**** Input data

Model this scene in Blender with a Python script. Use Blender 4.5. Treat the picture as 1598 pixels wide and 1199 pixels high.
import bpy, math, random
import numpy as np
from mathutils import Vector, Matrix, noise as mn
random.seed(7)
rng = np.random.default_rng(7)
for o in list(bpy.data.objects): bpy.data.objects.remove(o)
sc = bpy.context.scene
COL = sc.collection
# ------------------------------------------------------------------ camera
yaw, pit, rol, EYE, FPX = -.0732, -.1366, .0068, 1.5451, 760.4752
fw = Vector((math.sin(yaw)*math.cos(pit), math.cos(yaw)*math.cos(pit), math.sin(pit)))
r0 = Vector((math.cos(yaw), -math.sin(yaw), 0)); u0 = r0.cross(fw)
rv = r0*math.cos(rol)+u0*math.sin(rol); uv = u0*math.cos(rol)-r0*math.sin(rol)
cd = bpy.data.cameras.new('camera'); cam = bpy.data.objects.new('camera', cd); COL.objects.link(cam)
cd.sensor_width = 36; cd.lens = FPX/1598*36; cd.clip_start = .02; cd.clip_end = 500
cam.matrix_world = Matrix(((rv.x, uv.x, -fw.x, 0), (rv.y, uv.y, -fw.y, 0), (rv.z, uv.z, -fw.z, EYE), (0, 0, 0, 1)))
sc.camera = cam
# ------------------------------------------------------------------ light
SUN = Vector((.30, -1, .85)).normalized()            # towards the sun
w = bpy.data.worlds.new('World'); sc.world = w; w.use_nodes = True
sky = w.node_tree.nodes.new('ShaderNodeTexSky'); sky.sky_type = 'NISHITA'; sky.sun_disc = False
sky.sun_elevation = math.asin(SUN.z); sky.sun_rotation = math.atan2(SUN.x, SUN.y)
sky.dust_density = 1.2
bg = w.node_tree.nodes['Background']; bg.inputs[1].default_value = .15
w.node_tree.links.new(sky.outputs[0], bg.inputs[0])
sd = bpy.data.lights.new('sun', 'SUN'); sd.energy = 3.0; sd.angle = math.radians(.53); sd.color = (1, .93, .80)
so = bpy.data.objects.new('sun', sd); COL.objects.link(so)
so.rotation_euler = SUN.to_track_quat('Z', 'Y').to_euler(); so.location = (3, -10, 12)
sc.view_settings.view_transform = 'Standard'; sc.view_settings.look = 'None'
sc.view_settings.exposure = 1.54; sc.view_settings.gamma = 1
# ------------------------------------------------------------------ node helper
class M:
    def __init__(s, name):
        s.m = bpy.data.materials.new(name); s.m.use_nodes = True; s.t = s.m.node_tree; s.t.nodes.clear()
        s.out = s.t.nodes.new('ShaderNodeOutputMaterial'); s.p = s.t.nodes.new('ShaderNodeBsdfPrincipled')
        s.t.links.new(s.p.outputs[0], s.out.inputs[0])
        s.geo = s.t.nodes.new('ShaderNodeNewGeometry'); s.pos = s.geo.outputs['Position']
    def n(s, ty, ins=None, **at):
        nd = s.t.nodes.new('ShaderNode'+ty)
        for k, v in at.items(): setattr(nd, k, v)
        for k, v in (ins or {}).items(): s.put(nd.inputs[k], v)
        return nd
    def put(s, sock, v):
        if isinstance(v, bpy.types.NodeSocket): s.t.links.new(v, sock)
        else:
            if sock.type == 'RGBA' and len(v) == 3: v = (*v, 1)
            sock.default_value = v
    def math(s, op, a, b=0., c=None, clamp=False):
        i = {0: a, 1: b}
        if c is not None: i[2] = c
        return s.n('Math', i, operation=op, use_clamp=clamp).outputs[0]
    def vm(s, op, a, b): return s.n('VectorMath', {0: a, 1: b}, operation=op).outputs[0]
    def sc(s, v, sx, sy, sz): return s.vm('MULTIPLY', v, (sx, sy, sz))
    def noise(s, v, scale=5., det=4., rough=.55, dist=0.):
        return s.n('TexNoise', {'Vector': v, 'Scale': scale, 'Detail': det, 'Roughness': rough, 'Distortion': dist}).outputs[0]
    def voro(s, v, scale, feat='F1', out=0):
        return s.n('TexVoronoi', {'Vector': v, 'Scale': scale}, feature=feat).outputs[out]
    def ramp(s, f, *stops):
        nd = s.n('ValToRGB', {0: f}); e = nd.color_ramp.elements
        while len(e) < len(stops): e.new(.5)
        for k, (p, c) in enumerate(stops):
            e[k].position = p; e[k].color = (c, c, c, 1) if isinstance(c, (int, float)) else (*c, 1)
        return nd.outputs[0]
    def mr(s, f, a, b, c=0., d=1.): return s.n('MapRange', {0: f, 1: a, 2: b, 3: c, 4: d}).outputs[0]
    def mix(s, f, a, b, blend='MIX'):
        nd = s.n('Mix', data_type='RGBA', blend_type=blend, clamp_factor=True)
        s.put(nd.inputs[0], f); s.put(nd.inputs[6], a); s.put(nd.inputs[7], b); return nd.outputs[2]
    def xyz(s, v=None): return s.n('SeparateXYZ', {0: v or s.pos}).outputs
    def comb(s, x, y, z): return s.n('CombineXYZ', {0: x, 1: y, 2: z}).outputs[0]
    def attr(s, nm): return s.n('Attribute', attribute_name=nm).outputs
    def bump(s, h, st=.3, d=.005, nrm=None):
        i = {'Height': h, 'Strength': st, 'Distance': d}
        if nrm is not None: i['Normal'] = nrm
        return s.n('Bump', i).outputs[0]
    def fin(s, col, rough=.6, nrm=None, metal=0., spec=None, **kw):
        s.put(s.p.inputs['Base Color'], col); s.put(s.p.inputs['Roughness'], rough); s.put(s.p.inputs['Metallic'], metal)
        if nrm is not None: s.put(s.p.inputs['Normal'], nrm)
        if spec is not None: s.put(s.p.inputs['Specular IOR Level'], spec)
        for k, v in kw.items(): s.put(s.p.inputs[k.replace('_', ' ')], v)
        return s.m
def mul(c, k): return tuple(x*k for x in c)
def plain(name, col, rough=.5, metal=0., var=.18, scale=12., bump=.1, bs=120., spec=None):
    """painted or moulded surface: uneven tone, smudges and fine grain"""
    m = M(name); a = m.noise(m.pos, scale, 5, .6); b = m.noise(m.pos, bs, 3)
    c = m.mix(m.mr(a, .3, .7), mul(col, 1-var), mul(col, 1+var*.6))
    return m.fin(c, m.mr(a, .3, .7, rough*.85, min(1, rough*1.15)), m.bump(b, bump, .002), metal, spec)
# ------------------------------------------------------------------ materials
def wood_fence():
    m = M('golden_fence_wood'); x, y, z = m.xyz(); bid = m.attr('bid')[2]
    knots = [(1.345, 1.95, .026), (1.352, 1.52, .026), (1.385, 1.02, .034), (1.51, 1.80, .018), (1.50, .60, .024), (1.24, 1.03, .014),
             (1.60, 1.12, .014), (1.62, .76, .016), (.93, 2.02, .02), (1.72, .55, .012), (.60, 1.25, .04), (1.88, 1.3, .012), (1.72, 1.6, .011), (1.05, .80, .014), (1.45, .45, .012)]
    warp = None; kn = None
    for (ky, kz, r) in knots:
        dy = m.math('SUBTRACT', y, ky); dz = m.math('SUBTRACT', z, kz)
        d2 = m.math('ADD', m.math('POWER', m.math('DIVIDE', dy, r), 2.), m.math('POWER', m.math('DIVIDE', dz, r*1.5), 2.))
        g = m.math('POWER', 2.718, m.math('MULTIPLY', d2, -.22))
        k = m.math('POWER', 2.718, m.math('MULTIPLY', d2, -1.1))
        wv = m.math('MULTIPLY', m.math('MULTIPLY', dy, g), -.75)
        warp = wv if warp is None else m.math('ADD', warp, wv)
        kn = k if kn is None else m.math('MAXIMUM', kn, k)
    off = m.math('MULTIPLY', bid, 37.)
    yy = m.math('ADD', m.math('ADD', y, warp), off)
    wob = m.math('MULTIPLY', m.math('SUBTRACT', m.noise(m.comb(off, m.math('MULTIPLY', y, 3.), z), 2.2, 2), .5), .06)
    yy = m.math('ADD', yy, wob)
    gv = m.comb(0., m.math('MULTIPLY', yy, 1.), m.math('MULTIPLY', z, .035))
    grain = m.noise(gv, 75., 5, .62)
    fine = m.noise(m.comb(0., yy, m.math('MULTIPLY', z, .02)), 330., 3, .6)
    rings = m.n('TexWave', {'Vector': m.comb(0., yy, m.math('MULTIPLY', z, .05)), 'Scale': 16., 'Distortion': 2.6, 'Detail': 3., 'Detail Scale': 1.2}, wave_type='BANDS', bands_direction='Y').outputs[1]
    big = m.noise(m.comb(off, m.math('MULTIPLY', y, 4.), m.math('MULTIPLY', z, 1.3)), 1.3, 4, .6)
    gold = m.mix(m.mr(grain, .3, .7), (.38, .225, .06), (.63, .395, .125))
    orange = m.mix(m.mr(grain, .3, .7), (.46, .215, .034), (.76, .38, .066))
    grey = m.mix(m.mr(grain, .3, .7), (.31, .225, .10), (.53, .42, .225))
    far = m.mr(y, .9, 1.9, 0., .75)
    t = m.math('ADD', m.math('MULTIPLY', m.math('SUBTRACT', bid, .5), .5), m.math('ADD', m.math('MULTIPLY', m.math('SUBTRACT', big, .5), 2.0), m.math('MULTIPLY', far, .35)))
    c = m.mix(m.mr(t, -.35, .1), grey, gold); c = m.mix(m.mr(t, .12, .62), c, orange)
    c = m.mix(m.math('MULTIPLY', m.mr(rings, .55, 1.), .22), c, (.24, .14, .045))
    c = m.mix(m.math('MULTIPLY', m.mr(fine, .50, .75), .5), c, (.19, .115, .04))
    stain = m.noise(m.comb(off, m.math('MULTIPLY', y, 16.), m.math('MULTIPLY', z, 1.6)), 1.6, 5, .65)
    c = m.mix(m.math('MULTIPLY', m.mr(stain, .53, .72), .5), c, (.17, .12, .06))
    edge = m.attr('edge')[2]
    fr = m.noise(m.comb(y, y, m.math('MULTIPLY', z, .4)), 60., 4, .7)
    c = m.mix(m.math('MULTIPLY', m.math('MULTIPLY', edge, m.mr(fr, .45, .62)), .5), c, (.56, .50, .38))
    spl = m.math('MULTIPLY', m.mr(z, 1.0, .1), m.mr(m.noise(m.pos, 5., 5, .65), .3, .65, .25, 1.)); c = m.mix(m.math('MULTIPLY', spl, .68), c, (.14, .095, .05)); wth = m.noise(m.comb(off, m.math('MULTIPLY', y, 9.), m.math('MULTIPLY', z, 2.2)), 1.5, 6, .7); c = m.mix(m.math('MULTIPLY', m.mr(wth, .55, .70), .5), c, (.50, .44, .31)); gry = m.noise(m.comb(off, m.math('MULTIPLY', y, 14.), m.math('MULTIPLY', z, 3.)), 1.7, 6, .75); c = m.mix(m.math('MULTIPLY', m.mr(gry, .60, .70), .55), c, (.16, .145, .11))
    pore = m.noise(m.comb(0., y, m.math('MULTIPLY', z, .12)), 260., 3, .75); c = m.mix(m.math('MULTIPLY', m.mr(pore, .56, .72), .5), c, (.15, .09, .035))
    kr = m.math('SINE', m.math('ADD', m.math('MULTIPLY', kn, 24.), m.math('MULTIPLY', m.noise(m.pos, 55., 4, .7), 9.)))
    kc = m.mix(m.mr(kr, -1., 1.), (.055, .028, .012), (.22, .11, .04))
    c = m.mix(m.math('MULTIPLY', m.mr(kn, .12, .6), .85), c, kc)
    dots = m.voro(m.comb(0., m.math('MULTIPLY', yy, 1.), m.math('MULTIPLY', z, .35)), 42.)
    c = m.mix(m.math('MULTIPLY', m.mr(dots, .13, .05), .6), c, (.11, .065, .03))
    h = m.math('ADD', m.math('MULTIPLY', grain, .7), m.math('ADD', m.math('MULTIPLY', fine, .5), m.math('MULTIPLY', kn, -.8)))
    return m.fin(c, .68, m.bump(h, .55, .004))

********
**** Input data

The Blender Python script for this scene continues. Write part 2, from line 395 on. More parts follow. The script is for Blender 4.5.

********

Requirements:
Give only the count of lines in the data that include the string "scene".

Full answer:
3